Microsoft's Windows 8 and Apple's Mac OS X Lion show off the two companies' respective approaches to mobility and the future.
How will
Microsoft's Windows 8 match up against Apple's Mac OS X?
Certainly, both
operating systems are reflections of their respective companies' evolving needs
and philosophies. In the case of Windows 8, widely expected to be released in
2012, Microsoft finds itself confronted with two considerable tasks: convince a
billion-strong user base that it needs to upgrade so soon after Windows 7, and
make inroads into the tablet and mobility markets. For Apple, the ultimate goal
seems to be bringing Mac OS X more in line with iOS, which powers the iPad and
iPhone-in the process, emphasizing Apple's self-focus as a mobility-tech
company.
Microsoft's
response to that burgeoning mobility market has been to design an operating
system equally adept at handling the needs of both tablet and traditional PC
users.
"Whereas
Windows 7 was about returning to roots, Windows 8 is about maintaining those
roots while moving forward in a big and new way," Steven Sinofsky, president of
Microsoft's Windows and Windows Live division, wrote in a Sept. 1 posting on
the
Building
Windows 8 blog. "Moving in a
new direction always brings engineering challenges as well as challenges in
just talking about what we've done."
In a posting a
day earlier, he'd insisted that Windows 8's more tablet-centric interface will
peacefully coexist with its desktop one.
"If you don't
want to do any of those -PC' things, then you don't have to and you're not
paying for them in memory, battery life or hardware requirements," he wrote in
that Aug. 31 missive.
"If you do want or need this functionality, then you can switch to it with ease
and fluidity because Windows is right there. Essentially, you can think of the
Windows desktop as just another app."
Early images
of Windows 8 showed a tablet-centric user interface based on a set of colorful
tiles, heavily reminiscent of the design for the company's Windows Phone. Those
glimpses led some in the blogosphere to believe that Microsoft was devoting
most of its energies to creating something that could combat Apple's iPad
head-on. Now, it seems, Microsoft is determined to show the upcoming Windows as
deep and complex enough to meet the needs of multiple form factors.
Over the past
few weeks, the official Windows 8 blog has focused on everything from support
for USB 3.0 to Windows Explorer revisions to the reasoning behind the changes
in user interface. Current rumor also suggests Microsoft could hand out
quad-core tablets loaded with a test version of Windows 8 to attendees at its
BUILD conference in mid-September. Windows 8 is widely expected to launch
sometime in 2012.
Meanwhile,
Apple's freshly released Mac OS X "Lion" clearly takes many of its design
elements from the company's work with its iOS operating system. Those elements
include a baked-in Mac App Store, with access to a wide variety of full-screen
apps-a spiritual descendent of the App Store long available for iOS devices.

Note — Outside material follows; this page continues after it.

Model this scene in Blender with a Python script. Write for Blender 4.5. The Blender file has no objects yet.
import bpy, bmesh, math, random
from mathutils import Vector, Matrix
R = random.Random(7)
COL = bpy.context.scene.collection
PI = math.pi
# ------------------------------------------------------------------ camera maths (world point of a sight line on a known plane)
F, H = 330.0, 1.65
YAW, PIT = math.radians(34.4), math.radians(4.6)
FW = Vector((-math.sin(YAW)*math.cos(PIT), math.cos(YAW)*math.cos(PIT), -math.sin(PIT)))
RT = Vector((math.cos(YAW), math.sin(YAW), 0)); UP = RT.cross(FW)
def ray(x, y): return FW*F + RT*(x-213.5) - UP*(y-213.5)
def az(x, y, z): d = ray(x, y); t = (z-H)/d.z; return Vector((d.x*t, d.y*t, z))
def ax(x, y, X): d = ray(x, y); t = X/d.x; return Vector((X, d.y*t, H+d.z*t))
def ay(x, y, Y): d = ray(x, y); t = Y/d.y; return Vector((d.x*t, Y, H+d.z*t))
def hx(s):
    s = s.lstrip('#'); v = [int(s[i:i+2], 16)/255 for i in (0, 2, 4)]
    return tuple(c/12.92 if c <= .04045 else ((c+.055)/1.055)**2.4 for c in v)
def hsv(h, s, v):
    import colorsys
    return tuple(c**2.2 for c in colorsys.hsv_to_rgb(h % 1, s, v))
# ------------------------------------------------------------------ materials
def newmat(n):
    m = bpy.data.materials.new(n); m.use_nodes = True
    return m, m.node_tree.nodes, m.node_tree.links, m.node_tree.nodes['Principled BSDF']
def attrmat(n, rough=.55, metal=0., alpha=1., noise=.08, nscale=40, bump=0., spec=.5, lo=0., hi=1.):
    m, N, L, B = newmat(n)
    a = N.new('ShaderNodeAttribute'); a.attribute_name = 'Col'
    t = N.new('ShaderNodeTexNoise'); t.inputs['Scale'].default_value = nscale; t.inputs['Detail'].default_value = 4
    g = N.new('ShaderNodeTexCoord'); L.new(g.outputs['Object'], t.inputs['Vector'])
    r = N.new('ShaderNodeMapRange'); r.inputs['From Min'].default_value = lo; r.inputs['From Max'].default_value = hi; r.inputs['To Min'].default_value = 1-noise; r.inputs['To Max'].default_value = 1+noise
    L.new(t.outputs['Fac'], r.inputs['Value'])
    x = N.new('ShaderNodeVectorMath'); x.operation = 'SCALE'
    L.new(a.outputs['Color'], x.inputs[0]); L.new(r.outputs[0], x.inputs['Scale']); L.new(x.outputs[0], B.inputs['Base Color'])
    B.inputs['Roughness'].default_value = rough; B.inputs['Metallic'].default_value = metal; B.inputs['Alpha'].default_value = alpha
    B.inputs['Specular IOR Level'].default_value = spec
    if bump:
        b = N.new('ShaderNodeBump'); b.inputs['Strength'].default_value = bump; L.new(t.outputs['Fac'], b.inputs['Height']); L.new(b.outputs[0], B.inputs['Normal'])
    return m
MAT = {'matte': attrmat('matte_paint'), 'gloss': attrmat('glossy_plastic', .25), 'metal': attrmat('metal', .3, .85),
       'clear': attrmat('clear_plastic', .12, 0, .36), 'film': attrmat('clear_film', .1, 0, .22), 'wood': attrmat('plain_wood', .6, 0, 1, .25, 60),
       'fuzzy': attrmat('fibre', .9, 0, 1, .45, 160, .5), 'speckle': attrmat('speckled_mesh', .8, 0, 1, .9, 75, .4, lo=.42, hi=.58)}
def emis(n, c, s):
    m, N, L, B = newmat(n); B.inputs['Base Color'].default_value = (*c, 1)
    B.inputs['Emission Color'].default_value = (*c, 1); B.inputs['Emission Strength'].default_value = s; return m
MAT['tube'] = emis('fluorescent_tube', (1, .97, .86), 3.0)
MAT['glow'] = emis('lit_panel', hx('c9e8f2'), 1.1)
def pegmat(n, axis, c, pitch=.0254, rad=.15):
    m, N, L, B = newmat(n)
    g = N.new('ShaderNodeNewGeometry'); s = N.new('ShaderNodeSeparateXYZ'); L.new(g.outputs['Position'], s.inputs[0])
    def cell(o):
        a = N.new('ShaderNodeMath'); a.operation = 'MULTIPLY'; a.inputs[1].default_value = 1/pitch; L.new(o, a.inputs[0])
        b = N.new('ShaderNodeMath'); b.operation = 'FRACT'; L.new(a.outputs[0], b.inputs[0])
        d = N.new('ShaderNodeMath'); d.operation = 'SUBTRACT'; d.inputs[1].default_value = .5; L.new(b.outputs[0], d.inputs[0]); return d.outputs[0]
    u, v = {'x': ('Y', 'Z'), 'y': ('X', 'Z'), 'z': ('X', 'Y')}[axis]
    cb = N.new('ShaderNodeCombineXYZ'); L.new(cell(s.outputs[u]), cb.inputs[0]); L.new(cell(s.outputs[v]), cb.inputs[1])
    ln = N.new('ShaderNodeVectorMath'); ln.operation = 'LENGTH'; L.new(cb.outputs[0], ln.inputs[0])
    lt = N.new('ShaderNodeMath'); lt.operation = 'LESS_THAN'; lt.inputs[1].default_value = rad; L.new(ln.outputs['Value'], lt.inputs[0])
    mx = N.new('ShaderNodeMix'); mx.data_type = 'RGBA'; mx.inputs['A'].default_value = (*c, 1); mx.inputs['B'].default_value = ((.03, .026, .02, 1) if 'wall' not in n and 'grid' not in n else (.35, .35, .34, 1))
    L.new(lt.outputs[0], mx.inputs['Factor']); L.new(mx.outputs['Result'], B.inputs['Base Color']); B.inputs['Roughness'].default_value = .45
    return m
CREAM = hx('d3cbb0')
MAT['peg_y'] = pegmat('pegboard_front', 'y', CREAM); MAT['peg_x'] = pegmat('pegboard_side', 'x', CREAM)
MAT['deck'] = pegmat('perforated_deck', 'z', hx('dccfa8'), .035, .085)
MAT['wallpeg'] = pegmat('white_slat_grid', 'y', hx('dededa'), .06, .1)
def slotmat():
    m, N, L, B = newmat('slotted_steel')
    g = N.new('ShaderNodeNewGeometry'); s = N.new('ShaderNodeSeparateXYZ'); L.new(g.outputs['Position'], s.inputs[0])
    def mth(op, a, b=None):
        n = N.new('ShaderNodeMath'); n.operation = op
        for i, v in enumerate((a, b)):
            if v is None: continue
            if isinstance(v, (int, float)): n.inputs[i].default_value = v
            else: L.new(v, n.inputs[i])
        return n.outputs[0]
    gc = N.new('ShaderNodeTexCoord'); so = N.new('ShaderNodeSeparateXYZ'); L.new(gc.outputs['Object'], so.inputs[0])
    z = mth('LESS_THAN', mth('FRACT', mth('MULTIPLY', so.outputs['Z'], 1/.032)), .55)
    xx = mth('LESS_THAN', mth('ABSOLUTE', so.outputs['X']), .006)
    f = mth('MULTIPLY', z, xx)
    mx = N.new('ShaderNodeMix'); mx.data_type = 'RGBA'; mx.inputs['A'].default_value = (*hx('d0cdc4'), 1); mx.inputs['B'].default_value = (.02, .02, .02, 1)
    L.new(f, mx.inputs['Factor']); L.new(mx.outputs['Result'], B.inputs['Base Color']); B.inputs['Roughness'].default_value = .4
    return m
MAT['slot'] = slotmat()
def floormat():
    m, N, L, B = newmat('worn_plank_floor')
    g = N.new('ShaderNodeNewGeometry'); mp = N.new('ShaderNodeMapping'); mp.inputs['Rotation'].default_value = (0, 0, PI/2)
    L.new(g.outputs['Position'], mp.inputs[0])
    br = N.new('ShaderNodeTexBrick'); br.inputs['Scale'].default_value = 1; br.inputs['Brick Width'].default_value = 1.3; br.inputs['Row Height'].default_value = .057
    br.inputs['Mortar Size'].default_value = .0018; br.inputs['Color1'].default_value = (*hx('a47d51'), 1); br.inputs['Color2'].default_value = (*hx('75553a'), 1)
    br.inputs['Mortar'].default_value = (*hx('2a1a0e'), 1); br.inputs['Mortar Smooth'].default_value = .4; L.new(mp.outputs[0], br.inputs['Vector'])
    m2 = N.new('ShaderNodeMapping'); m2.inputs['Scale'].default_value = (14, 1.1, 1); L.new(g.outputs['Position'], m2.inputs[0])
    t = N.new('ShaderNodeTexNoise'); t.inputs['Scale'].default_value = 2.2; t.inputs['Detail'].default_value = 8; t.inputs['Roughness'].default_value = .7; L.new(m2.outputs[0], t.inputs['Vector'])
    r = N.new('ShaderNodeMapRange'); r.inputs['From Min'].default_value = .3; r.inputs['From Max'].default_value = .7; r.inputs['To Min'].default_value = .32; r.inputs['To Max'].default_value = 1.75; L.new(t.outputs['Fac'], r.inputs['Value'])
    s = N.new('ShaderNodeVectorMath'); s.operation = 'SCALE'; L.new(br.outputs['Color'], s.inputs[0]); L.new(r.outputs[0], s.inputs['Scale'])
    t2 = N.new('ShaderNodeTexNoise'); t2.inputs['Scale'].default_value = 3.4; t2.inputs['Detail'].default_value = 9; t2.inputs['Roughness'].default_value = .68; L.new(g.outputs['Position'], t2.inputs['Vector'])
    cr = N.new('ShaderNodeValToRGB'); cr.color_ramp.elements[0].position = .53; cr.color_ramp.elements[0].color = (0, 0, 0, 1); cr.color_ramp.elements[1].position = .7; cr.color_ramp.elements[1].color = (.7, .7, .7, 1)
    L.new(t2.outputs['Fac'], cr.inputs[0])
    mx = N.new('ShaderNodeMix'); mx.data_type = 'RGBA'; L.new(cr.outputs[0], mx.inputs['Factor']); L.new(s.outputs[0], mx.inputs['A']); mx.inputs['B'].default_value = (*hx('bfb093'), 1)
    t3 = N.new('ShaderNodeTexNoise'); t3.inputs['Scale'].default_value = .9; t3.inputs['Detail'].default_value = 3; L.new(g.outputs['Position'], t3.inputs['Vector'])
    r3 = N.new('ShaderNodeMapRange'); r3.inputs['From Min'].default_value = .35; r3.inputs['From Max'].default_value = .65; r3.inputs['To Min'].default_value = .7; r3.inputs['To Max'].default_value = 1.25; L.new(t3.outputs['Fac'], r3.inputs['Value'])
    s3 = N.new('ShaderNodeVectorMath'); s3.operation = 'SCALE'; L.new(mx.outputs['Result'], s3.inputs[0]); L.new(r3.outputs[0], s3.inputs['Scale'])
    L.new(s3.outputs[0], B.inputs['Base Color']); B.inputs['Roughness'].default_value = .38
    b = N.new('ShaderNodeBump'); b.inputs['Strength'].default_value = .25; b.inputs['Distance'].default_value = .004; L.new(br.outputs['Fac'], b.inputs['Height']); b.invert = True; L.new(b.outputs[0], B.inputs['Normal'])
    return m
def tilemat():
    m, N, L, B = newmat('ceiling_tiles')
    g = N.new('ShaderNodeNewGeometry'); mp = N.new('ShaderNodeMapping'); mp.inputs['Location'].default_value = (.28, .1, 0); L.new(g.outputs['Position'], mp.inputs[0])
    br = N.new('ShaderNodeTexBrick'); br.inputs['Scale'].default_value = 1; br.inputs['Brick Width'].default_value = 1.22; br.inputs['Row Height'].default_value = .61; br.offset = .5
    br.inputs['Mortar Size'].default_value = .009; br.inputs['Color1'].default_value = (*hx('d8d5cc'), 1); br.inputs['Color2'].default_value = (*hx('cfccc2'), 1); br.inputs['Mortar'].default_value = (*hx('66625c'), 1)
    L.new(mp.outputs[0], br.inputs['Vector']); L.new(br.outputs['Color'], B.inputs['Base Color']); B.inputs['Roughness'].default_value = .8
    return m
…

Lion also supports an increased range of gesture control, including page and
image zoom and full-screen swiping.
At the same
time, Lion includes features that make it a more powerful and supple PC
operating system, including Mission Control, which allows users to "zoom out"
of their desktop for a bird's-eye view of everything running on the system, and
FileVault's XTS-AES 128 data encryption for both internal and external drives.
Combined with
Apple's continuing drive to make its PCs lighter and slimmer, it's clear the
company is embracing a mobility-is-best philosophy for every aspect of its
business. That's in contrast to Microsoft, which at this juncture seems
determined to satisfy all the needs of diverse demographics, from desktop-bound
power users to tablet aficionados. If the latter can pull off its vision of "no
compromises" with Windows 8, and offer something that fulfills those needs for
those varied groups, then the Windows franchise can continue its solid sales
run for another few years. Apple, on the other hand, can focus its energies on
a narrower philosophical mission, which could also help it in the long run.
Microsoft's
BUILD conference will likely reveal more about how the company intends to walk
the "no compromises" tightrope with Windows 8.